Pazar günü Sosyete Dürümcüsü Mehmet ile uzun süre gitmediğimiz Foça'daydım. Eskiden Fikret Taşçı haftanın bir-iki günü beni Eski Foça'ya götürürdü. Sonradan Fikret Taşçı kendi dünyasına kapandı, yeni dostları ile gezmeye başladı. Olsun, ben bu tablolarla yaşamımda çok karşılaştım. Hava güzel olunca Foça yolunda trafik yoğunluğu ile karşılaştım, girişte polis aramasından geçtim, ama sonunda vardım.
DOSTLARI GÖRDÜM
Belediyenin altında Faik'in yerine uğradım. Faik, Mehmet'le bana çay ve kahve ikram etti. Fikret Taşçı'nın da kulaklarını çınlattık. Deniz mevsimi gibi Foça sahili dolup taşmıştı. Ortalık cıvıl cıvıldı. Manisalı dostlarla karşılaştık. Doktor Kadri Kocabaş ve eşi Nilgün hanım dostları ile deniz kenarında sohbet ediyordu. Bir ara Alp Gül'ü gördüm, yanıma geldi, babası Helvacı Nihat camiye gitmiş, O'nu bekliyordu.

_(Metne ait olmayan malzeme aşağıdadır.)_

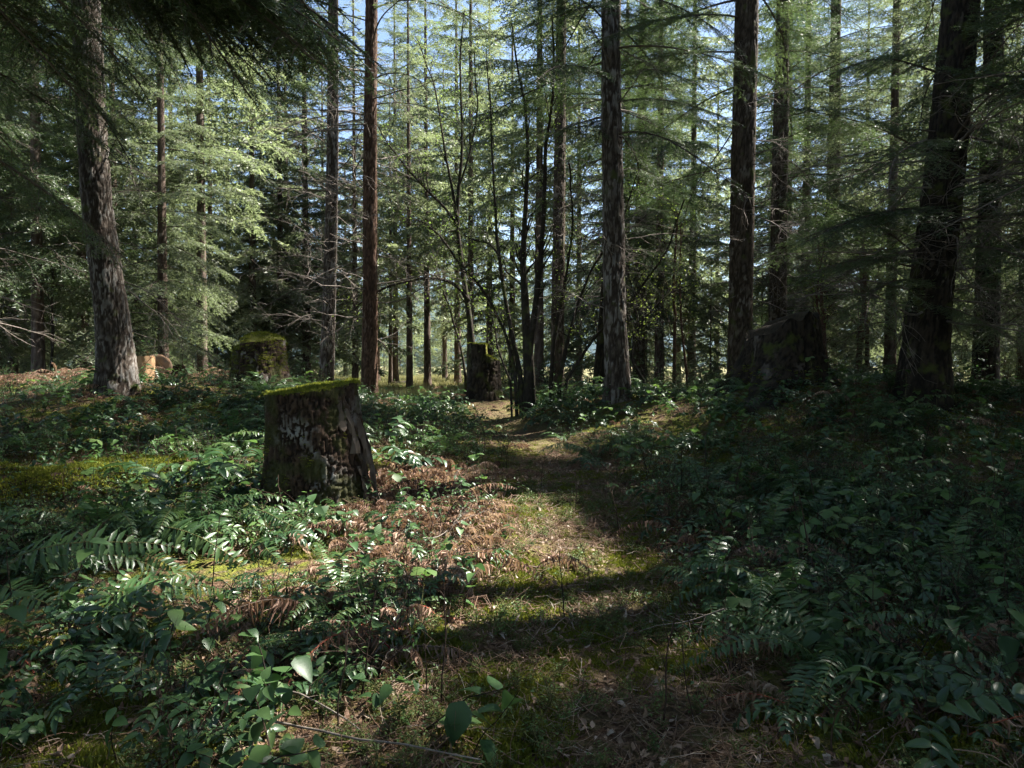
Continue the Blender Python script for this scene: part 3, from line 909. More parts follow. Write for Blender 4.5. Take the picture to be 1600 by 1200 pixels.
px_fir('fir_tree', 'second dark fir partly hidden behind the thickest trunk', NEAR, 12.5,
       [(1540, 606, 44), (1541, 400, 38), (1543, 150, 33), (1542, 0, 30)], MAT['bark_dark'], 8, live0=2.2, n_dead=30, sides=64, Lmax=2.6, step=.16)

px_fir('fir_tree', 'fir trunk crossed by maple stems beside the grey fir', NEAR, 15.5,
       [(870, 600, 26), (872, 450, 24), (874, 250, 21), (876, 0, 18), (877, -300, 14)], MAT['bark_mid'], 9, live0=4.2, n_dead=26, sides=48, Lmax=2.6, step=.2)

# trees of the same wood just outside the picture, whose boughs reach into it; several are added to shade the floor
OFF = 'conifers at the margin of the view'
for i, (bx, by, r0, lv, st, lab) in enumerate([
        (-5.6, 5.2, .24, 3.05, .11, 'hemlock whose low dark boughs hang over the pale-barked fir'),
        (7.6, 6.6, .24, 1.9, .11, 'hemlock whose boughs reach in past the thickest fir'),
        (5.2, 3.2, .22, 3.6, .13, 'unseen fir added to shade the ferny bank below the thickest fir'),
        (4.9, 4.9, .22, 4.3, .15, 'unseen fir added to shade the start of the trail'),
        (8.7, 9.3, .24, 1.7, .12, 'fir added past the edge to darken the bank beyond the thickest fir'),
        (9.5, 11, .24, 1.5, .15, 'fir added to darken the wood behind the second dark fir'),
        (2.4, 16.5, .2, 2.6, .16, 'fir in the thicket behind the many-stemmed maple'),
        (6.0, 15.5, .2, 2.0, .15, 'fir in the thicket behind the black slanting stump'),
        (8.6, 18.5, .2, 1.6, .15, 'fir in the thicket behind the thickest trunk'),
        (3.9, 21, .2, 2.0, .16, 'fir showing between the grey fir and brown fir'),
        (12.5, 15, .22, 1.5, .16, 'fir added to darken the far end of the wood'),
        (-9.5, 11.5, .2, 4.5, .2, 'fir standing over the sunlit dead bracken')]):
    pth = [(0, 0, -.3, r0 * 1.15), (0, 0, .5, r0), (.05, 0, 7, r0 * .8), (.1, .1, 14, r0 * .5)]
    fir('hemlock_tree' if 'hemlock' in lab else 'fir_tree', lab, OFF, bx, by, pth, MAT['bark_dark'] if i < 6 else MAT['bark_mid'], 20 + i, H=[15, 18, 17, 19, 20, 20, 19, 20, 20, 20, 20, 18][i], live0=lv,
        n_dead=30, dead_len=(.5, 1.2), sides=40, fine=7, Lmax=[3.7, 3.4, 3.0, 3.2, 3.3, 3.0, 2.8, 2.8, 2.8, 2.6, 3, 2.6][i], step=st)


# low boughs that show large in the picture
def px_bough(tree, px0, py0, d0, px1, py1, d1, v, sy=1.0, roll=0.0):
    A = P(px0, py0, d0); B = P(px1, py1, d1); dv = B - A; L = np.linalg.norm(dv)
    # the template droops towards its tip, so it is aimed a little higher
    el = math.asin(np.clip(dv[2] / L, -1, 1)) + .22
    obj('bough', BOUGH[v], tree, M=aim(A - np.array(tree.location), math.atan2(dv[1], dv[0]), el, roll, L / 2.3, sy))


t_hem = [o for o in COL.objects if o.get('label', '').startswith('hemlock whose low dark')][0]
for a in [(-60, -120, 5.4, 530, 170, 5.6, 2, 1.3, .15), (-90, -200, 5.2, 500, 60, 5.2, 0, 1.3, .1), (-80, -150, 5.6, 420, 130, 6.0, 4, 1.3, -.1), (-60, -220, 5.0, 350, 20, 4.7, 2, 1.3, .2), (-120, -60, 5.3, 180, 240, 5.3, 0, 1.1, .1),
          (-80, -230, 5.0, 560, -10, 5.6, 2, 1.3, 0), (-100, -40, 5.6, 210, 180, 6.2, 2, 1.2, .1), (-150, -120, 5.4, 90, 150, 4.8, 4, 1.1, .2), (-60, -200, 5.4, 460, 110, 6.4, 2, 1.4, .2), (-60, -160, 5.4, 300, 90, 5.0, 2, 1.4, -.2)]:
    px_bough(t_hem, *a)
rb_ = np.random.default_rng(31)
for i in range(28):
    tx = rb_.uniform(180, 520)
    px_bough(t_hem, rb_.uniform(-140, 0), rb_.uniform(-320, -160), rb_.uniform(4.6, 5.8), tx, rb_.uniform(-40, .26 * tx), rb_.uniform(4.6, 6.2), int(rb_.integers(0, 5)), 1.5, rb_.normal(0, .25))
t_big = [o for o in COL.objects if o.get('label', '').startswith('thickest fir')][0]
for a in [(1430, 400, 8, 1240, 330, 7.4, 2, 1.1, .1), (1430, 420, 8, 1260, 440, 7.0, 0, 1.2, .1), (1430, 440, 8, 1330, 500, 6.6, 4, 1.1, .1), (1450, 250, 8, 1230, 190, 7.6, 2, 1.0, 0), (1460, 120, 8, 1300, 130, 7.0, 0, 1, .1),
          (1450, 330, 8, 1290, 400, 6.9, 2, 1.2, 0), (1440, 470, 8, 1600, 560, 7.0, 2, 1.2, 0), (1470, 380, 8, 1620, 420, 7.2, 0, 1.2, 0), (1480, 200, 8, 1640, 260, 7.2, 2, 1.2, 0)]:
    px_bough(t_big, *a)


# ------------------------------------------------------------------ trees further back: one trunk and one crown each
def crown_mesh(seed, H, z0, Rm, nb, mat, name='crown', nsec=20, nl=.15, nw=.055, pitch=.075, tsp=.085):
    r = np.random.default_rng(seed); mb = MB()
    tpl = [bough(seed * 7 + k, L=2.4, nsec=nsec, width=.46, nl=nl, nw=nw, pitch=pitch, tsp=tsp, droop=.24, live=.08, hang=.35) .arrays() for k in range(3)]
    for i in range(nb):
        f = ((i + .5) / nb) ** .9; h = z0 + (H - z0) * f
        L = max(.25, Rm * ((1 - f) ** .85 + .02) * r.uniform(.7, 1.15))
        az = i * 2.4 + r.normal(0, .3); el = -.22 + .75 * f + r.normal(0, .1)
        s = L / 2.4
        Mx = np.array(aim((0, 0, h), az, el, r.normal(0, .2), s))
        V, F, M, A = tpl[int(r.integers(3))]
        V = V @ Mx[:3, :3].T + Mx[:3, 3]
        if s < .45:    # short boughs near the tip need fewer needles
            pass
        for f_, m_ in zip(F, M): mb.F.append(f_ + mb.n); mb.M.append(m_)
        mb.V.append(V); mb.A.append(A); mb.n += len(V)
    return mb.mesh(name, [MAT['twig'], mat], False)


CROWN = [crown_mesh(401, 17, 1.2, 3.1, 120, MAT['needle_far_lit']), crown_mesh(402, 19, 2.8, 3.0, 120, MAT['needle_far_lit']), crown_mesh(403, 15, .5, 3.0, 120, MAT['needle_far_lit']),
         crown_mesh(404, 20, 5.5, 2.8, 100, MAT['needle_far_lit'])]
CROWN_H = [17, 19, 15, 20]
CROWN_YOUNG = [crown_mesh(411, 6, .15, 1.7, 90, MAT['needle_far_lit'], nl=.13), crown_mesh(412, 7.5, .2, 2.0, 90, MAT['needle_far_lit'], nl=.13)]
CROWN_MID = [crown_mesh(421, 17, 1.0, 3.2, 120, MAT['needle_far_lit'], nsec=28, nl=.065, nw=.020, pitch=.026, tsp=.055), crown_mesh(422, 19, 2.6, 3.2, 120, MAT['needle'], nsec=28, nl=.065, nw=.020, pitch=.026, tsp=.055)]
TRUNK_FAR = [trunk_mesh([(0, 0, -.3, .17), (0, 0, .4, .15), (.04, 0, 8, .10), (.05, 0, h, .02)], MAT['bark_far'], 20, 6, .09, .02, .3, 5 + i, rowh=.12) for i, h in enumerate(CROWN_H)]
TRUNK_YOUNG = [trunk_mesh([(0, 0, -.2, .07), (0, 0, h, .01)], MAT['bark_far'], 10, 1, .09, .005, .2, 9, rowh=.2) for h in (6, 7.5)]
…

Sonra Nihat abiye, eşi ve oğlu Alp ile balık yerken rastladım, "Nihat abi, Maşallahın var" dedim. "Oğlum sayesinde" dedi.
FOÇA'YA BAKIŞ
Foça (Phokaia) adalarında yaşayan foklardan adını alan Phokaia, Aiollar tarafindan MÖ 11'inci yüzyılda kurulmuş. 13'ncü yüzyılda Çaka Bey tarafından alınmış. 1455'te ise Osmanlı Padişahı II. Mehmed büyük fetihten sonra Foça'yı alarak Osmanlı topraklarına dahil etmiş. Bu gibi medeniyetlere ve topluluklara merkez oluşturduğu için Foça önemli bir arkeolojik merkez haline gelmiş. 1953 yılında başlayıp günümüze kadar aralıksız devam edip gelen kazılarda Helenistik döneminden kalan tiyatro, Athena Tapınağı ve Kutsal Alanı, Liman Kutsal Alanı ile Pers Anıt Mezarı ortaya çıkarılmış. Foça'da çok uzun zamandan beri yapılan festivaller son yıllarda ayrı bir boyut alarak uluslararası düzeye taşındı. 2004 yılından günümüze kadar yapılan festivaller artık Uluslararası Foça Festivali olarak biliniyor. İzmir de doğal kalmış ilçelerden biri Foça. Taş evleri mevcut. Sadece yazın değil, kışın gelen turist sayısı da oldukça fazla. Belediye Başkanı Gökhan Demirağ'ın da gayretli ve başarılı çalışmaları Foça'yı ayrıcalıklı, aranır ve sık ziyaret edilir bir merkez haline getirmiş.
KULAKLARI ÇINLATTIK
Biz de Sosyete Dürümcüsü Mehmet ile denizin kenarında bir masa kurdurduk. Mahmut ve Kamil deniz ürünlerinden oluşan bir menü sundu. Burada da Mahmut ile birlikte yine Fikret kardeşimin kulaklarını çınlattık. Anlaşılıyor ki Fikret paraları cebe indirdi, Eski Foça'dan elini ayağını çekmiş, dostlarını da bir kenara koymuş. Dost acı söyler, "Fikretçim kendine gel, bu ülke yaşanmaya değer".
KORKMADAN YAŞAYACAĞIZ
Foça, bahar mevsimiyle bir başka güzelleşmiş. Teröre meydan okuyarak günlük yaşamımızı korkmadan sürdüreceğiz. Devletimiz güçlü. Her şeyin üstesinden gelir. Ben Foça'yı gördükten sonra ‘İş hayatında durgunluk var' tellallığı yapanlara inanmamaya başladım. Dönüşte Foça kavşağına çıkmak için 1 kilometrelik kuyrukta bekledim. Allah Mehmet'ten razı olsun, güzel bir Pazar günü geçirmeme yardımcı oldu.